I also think that a lot of people are looking at what happened to doing business in Russia because of Crimea and are seeing the same possibility for doing business in China because of Taiwan. My employer is one of the biggest companies in the world and it abandoned all business in Russia. Geopolitics has a lot of people spooked about doing business in China and this is also hitting supply lines.
Finally, there are huge international billionaires (World Economic Forum) who are very seriously bent on reducing first-world energy consumption, which means essentially reducing the first-world standard of living. This is not conjecture or speculation. They have plainly stated that they intend to, for example, reduce car ownership by 75% by 2050.
(Back to speculation) these people are extremely powerful and are able to sculpt policy beyond what governments can do. They pull financial levers that drive businesses to do their bidding whether they want to or not.
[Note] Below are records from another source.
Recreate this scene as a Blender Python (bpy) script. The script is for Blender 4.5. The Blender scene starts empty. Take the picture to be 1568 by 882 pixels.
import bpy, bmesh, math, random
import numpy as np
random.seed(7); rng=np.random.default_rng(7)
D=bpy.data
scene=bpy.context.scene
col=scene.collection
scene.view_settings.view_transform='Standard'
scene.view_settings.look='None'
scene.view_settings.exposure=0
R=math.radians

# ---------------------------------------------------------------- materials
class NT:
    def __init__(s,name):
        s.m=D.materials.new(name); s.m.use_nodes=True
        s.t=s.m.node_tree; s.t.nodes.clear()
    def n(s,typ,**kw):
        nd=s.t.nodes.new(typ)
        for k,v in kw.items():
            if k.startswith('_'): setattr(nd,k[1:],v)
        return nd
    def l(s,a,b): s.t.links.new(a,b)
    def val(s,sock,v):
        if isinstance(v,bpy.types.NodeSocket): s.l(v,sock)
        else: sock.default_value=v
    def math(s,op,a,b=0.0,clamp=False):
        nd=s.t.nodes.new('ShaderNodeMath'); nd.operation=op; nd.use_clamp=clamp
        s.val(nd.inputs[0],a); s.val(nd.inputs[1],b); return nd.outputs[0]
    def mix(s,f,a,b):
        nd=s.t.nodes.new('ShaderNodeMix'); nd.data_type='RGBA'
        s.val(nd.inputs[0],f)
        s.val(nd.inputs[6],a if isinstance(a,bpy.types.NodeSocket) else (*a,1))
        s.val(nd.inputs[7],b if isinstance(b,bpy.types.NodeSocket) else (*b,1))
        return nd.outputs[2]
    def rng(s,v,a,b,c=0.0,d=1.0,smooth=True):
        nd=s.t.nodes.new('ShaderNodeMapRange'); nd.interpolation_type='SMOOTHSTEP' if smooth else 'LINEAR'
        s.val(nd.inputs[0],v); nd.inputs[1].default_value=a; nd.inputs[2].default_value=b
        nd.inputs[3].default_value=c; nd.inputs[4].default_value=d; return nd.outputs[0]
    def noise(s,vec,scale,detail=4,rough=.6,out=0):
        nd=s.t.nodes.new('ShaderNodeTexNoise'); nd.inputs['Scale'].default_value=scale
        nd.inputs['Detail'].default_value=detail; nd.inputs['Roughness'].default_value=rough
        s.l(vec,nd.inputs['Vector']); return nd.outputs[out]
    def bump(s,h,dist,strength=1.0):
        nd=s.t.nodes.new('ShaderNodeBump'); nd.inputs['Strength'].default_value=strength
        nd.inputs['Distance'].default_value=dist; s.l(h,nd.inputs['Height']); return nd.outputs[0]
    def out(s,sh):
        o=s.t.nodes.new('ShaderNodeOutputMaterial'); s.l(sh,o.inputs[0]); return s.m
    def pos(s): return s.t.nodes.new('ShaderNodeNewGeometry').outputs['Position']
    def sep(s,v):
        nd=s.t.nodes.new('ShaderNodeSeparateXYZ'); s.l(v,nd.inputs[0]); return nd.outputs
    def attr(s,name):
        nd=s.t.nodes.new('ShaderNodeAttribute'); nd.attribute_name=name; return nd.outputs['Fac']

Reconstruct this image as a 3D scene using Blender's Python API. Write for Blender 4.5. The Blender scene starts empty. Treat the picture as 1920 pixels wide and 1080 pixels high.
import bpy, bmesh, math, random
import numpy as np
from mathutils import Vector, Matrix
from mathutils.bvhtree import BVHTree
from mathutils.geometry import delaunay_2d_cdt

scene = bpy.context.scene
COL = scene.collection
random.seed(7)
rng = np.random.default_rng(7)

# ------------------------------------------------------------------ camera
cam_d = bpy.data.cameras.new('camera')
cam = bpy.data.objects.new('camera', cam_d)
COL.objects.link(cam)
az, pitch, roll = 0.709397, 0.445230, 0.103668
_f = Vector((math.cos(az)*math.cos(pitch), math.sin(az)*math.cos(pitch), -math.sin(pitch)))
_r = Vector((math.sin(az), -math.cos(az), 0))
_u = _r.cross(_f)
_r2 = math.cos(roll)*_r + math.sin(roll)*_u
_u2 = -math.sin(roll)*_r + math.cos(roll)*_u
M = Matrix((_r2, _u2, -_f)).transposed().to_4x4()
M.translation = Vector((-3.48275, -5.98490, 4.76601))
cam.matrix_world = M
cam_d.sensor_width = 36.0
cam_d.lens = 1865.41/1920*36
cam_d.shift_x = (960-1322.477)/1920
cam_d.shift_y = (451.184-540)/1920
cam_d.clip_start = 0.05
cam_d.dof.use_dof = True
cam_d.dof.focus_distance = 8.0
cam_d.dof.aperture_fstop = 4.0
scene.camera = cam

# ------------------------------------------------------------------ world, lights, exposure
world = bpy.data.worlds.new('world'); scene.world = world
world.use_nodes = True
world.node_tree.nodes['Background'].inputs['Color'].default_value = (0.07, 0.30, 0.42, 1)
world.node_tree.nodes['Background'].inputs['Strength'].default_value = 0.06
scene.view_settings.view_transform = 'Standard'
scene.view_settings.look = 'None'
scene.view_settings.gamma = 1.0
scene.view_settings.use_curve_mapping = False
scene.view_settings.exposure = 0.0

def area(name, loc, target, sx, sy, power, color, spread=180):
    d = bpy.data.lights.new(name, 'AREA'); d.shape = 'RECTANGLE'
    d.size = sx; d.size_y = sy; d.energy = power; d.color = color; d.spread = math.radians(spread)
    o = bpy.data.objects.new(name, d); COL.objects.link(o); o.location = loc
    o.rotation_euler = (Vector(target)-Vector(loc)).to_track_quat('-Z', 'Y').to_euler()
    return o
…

For example, "ESG" ratings determine whose businesses get invested in, which drives companies to do things like Bud Light did to stay in the good graces of the global financial elite, even though it is horrible for business at least in the short term.
I believe there are very powerful rich people who are trying to sculpt the world into their vision of what the future should be like. And I think a lot of that vision is something that most of us would consider "anti-American". In fact I think they envision a post-American world that scraps a lot of the ideas that made America great.
I think all of these things are combining to bring economic pressure on the world to try and change it in ways we do not want.